Parts of London, Northern England, Scotland & Wales will all take a hammering on Tuesday.

Labour made a balls up of the public finances and made Britain more unequal than in the time of that Thatchwoman.

Once Cameron & co. are finished Britain will be like the USA. We will have a pauper state and an even more unequal society.

Lou's picture

The days of Thatcher will seem like halcyon days compared to these current incumbents.
Regarding Osborne's claims that these cuts are progressive, he got his adjectives mixed up, what he should have said is that these will be regressive cuts.

Bill Kruse's picture

None of this addresses the heart of the problem, we only have one money supply and that's in the hands of a small group of private individuals, the owners of the private banks we're encouraged to borrow kmoney from.
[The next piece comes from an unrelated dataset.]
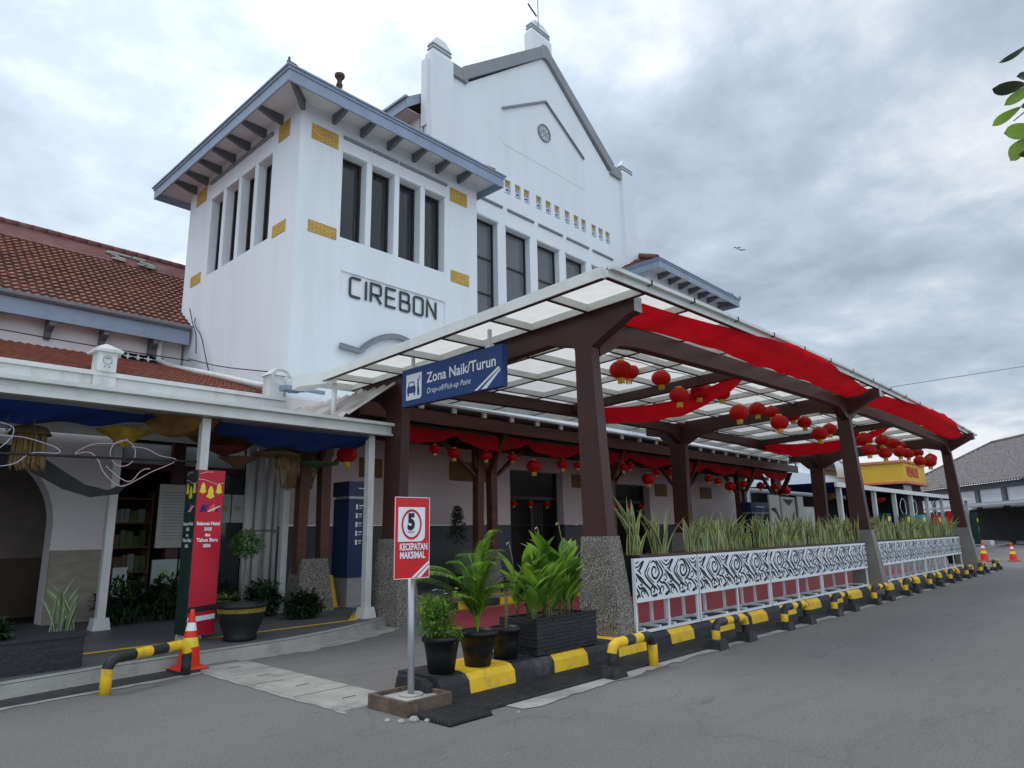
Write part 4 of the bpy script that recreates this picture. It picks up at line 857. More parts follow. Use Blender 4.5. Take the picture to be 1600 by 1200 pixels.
for y, h in ((5.97,.42),(10.6,.36)):
    for i in range(2):
        b = MB(); a, c = PX[i]+.14, PX[i+1]-.14; n = 20
        SK = SKF if y < 8 else SKR; s0, s1 = SK[PX[i]], SK[PX[i+1]]
        for q in range(n):
            t0, t1 = q/n, (q+1)/n; p, r_ = a+(c-a)*t0, a+(c-a)*t1; ya, yb = y+s0+(s1-s0)*t0, y+s0+(s1-s0)*t1
            hh = lambda t: h-.10+.30*(max(0, 1-t/.07)+max(0, 1-(1-t)/.07))**1.5
            b.hexa([(p,ya-.10,zt(p,y)-.165-hh(t0)),(r_,yb-.10,zt(r_,y)-.165-hh(t1)),(r_,yb+.10,zt(r_,y)-.165-hh(t1)),(p,ya+.10,zt(p,y)-.165-hh(t0))],[(p,ya-.10,zt(p,y)-.165),(r_,yb-.10,zt(r_,y)-.165),(r_,yb+.10,zt(r_,y)-.165),(p,ya+.10,zt(p,y)-.165)])
        b.build('long_beam', M['steel'], CP)

# ------------------------------------------------------------------ blue hanging sign
ZS = thing('hanging_sign', (7.4, 8.35, 3.83), 'blue hanging sign reading Zona Naik/Turun under the canopy edge', 'sign')
b = MB(); b.box(7.41, 7.53, 7.1, 9.58, 3.83, 4.50); b.build('board', M['sign_blue'], ZS)
PZ = lambda u, v, d_: (7.41-d_, 9.58-u, 3.83+v)
b = MB(); text_mesh(b, 'Zona Naik/Turun', .255, PZ, depth=.006, sx=.93, bold=.004)
v_ = [(a*1+.70, 0) for a in ()]
for i in range(len(b.v)): x, y, z = b.v[i]; b.v[i] = (x, y-.68, z+.34)
k0 = len(b.v); text_mesh(b, 'Drop-off/Pick-up Point', .135, PZ, depth=.006, sx=.88, shear=.25)
for i in range(k0, len(b.v)): x, y, z = b.v[i]; b.v[i] = (x, y-.68, z+.15)
b.build('lettering', M['sign_white'], ZS)
b = MB(); b.prism([(.12,.10),(.50,.10),(.54,.14),(.54,.56),(.12,.56)], lambda u,v: PZ(u,v,0), lambda u,v: PZ(u,v,.005))
b.prism([(1.86,.01),(1.93,.01),(2.42,.29),(2.42,.32),(2.38,.31)], lambda u,v: PZ(u,v,0), lambda u,v: PZ(u,v,.006)); b.prism([(2.02,.01),(2.14,.01),(2.44,.25),(2.44,.285)], lambda u,v: PZ(u,v,0), lambda u,v: PZ(u,v,.0065))
b.build('pictogram_panel', M['sign_white'], ZS)
b = MB()
def pc(pts, d=.009): b.prism(pts, lambda u,v: PZ(u,v,.005), lambda u,v: PZ(u,v,d))
pc([(.155,.22),(.375,.22),(.385,.30),(.36,.345),(.17,.345),(.145,.30)]); pc([(.165,.17),(.195,.17),(.195,.22),(.165,.22)]); pc([(.335,.17),(.365,.17),(.365,.22),(.335,.22)])
pc([(.175,.345),(.195,.345),(.215,.405),(.32,.405),(.34,.345),(.36,.345),(.33,.425),(.205,.425)])
pc([(.43,.16),(.45,.16),(.47,.28),(.46,.40),(.435,.40),(.43,.30)]); pc([(.47,.16),(.495,.16),(.475,.30),(.455,.30)]); pc([(.435,.38),(.46,.40),(.50,.50),(.49,.51)]); pc([(.435,.41),(.455,.41),(.455,.45),(.435,.45)])
b.build('pictogram', M['sign_blue'], ZS)
for y in (9.35, 7.42):
    h_ = MB(); h_.box(7.44,7.49,y-.025,y+.025,4.56,zt(7.4,y)-.1); h_.box(7.42,7.51,y-.06,y+.06,4.50,4.56); h_.build('hanger', M['canopy_white'], ZS)

# ------------------------------------------------------------------ speed sign in a planter box
SS = thing('speed_sign', (4.5, 5.55, 0), 'red and white speed sign with number 5 on a grey pole in a concrete box', 'sign')
b = MB(); b.tube([(4.50,5.60,.08),(4.47,5.585,1.25)], .032, 12); b.build('pole', M['galv'], SS)
b = MB(); b.box(4.17,4.73,5.26,5.30,0,.13); b.box(4.17,4.73,5.80,5.84,0,.13); b.box(4.17,4.21,5.301,5.799,0,.13); b.box(4.69,4.73,5.301,5.799,0,.13); b.box(4.211,4.689,5.301,5.799,0,.095,1); b.tube([(4.5,5.6,.095),(4.5,5.6,.11)],.12,9,1)
b.build('base_box', [mat('worn_brown_concrete', (.12,.085,.06), .85, .35, 6, .5, 40, damt=.6, dark=(.26,.24,.2), dscale=7), M['concrete']], SS)
SA = R(-4)
sx0, sy0 = 4.19, 5.50
def PSg(u, v, d_): return (sx0+u*math.cos(SA)+d_*math.sin(SA), sy0+u*math.sin(SA)-d_*math.cos(SA)+.0, 1.19+v)
b = MB(); b.prism([(0,0),(.42,0),(.42,.79),(0,.79)], lambda u,v: PSg(u,v,-.012), lambda u,v: PSg(u,v,0)); b.build('sign_plate', M['sign_red'], SS)
b = MB(); ribs = .006
for q in (((0,0),(.42,0),(.42,ribs),(0,ribs)),((0,.79-ribs),(.42,.79-ribs),(.42,.79),(0,.79)),((0,0),(ribs,0),(ribs,.79),(0,.79)),((.42-ribs,0),(.42,0),(.42,.79),(.42-ribs,.79))): b.prism(list(q), lambda u,v: PSg(u,v,.0002), lambda u,v: PSg(u,v,.0012))
b.prism([(.04,.355),(.30,.355),(.335,.365),(.355,.39),(.36,.42),(.36,.69),(.04,.69)], lambda u,v: PSg(u,v,0), lambda u,v: PSg(u,v,.002))
b.prism([(.205,.01),(.245,.01),(.412,.14),(.412,.165)], lambda u,v: PSg(u,v,0), lambda u,v: PSg(u,v,.0022)); b.prism([(.265,.01),(.315,.01),(.412,.10),(.412,.125)], lambda u,v: PSg(u,v,0), lambda u,v: PSg(u,v,.0023))
b.build('white_panel', M['sign_white'], SS)
b = MB(); n = 40; cu, cv = .198, .522
for i in range(n):
    a, c = 2*math.pi*i/n, 2*math.pi*(i+1)/n; q = lambda r,t: PSg(cu+r*.85*math.cos(t), cv+r*1.05*math.sin(t), .0045)
    b.poly([q(.118,a),q(.142,a),q(.142,c),q(.118,c)])
b.build('ring', M['sign_red'], SS)
b = MB(); text_mesh(b, '5', .21, lambda u,v,d_: PSg(cu-.048+u, cv-.045+v, d_), depth=.005, sx=.82, bold=.012); text_mesh(b, 'KM/JAM', .028, lambda u,v,d_: PSg(cu-.047+u, cv-.085+v, d_), depth=.005, sx=.9); b.build('numeral', M['ink'], SS)
b = MB()
for s_, z in (('KECEPATAN', .275), ('MAKSIMAL', .195)): text_mesh(b, s_, .088, lambda u,v,d_: PSg((.058 if s_[0]=='K' else .062)+u, z+v, d_), depth=.004, sx=.68 if s_[0]=='K' else .72, bold=.003)
b.build('lettering', M['sign_white'], SS)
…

When they stop lending, as they have now, there's no money about and many experience hardship. Other countries have public, state-owned banks who will lend at good rates enabling businesses to grow and prosper, enabling them to avoid recession or at least the worst effects of it. Why can't we have a banking model like this? This isn't even being discussed, let alone addressed.

BB

sonia ali's picture

Whether they end up affecting the poor more directly (which I agree they will) in the end, everyone will suffer.
Cutting the Future Jobs fund is a silly move, dismantling the RDAs would be an even sillier move, particularly in the North, down in London we could probably live without the LDA. Funny though how Boris is already taking the credit for ERDF..as if somehow it has something to do with him, no doubt he will take credit for the LDA's implementation of the ERDF rounds in the past, but at the same time insist it has been inefficient and must be dismantled.

Drew's picture

The same mantra the wealthy elite have been chanting since Milton Friedman reared his ugly head from the womb touting ridiculous Randian rhetoric. The real issue here is the slow and utter failure of capitalist ideals in any circumstance over the last 30 years and the complete ignorance of it by the media and those in power.

Change is coming, and this is the tip of the iceberg, but the real questions remain to be answered... How long will the majority of the population remain complacent and/or ignorant? How long will the capitalist system fight its slow suffocation? Will change come before we reach the one-way street to oblivion, fascism, or both?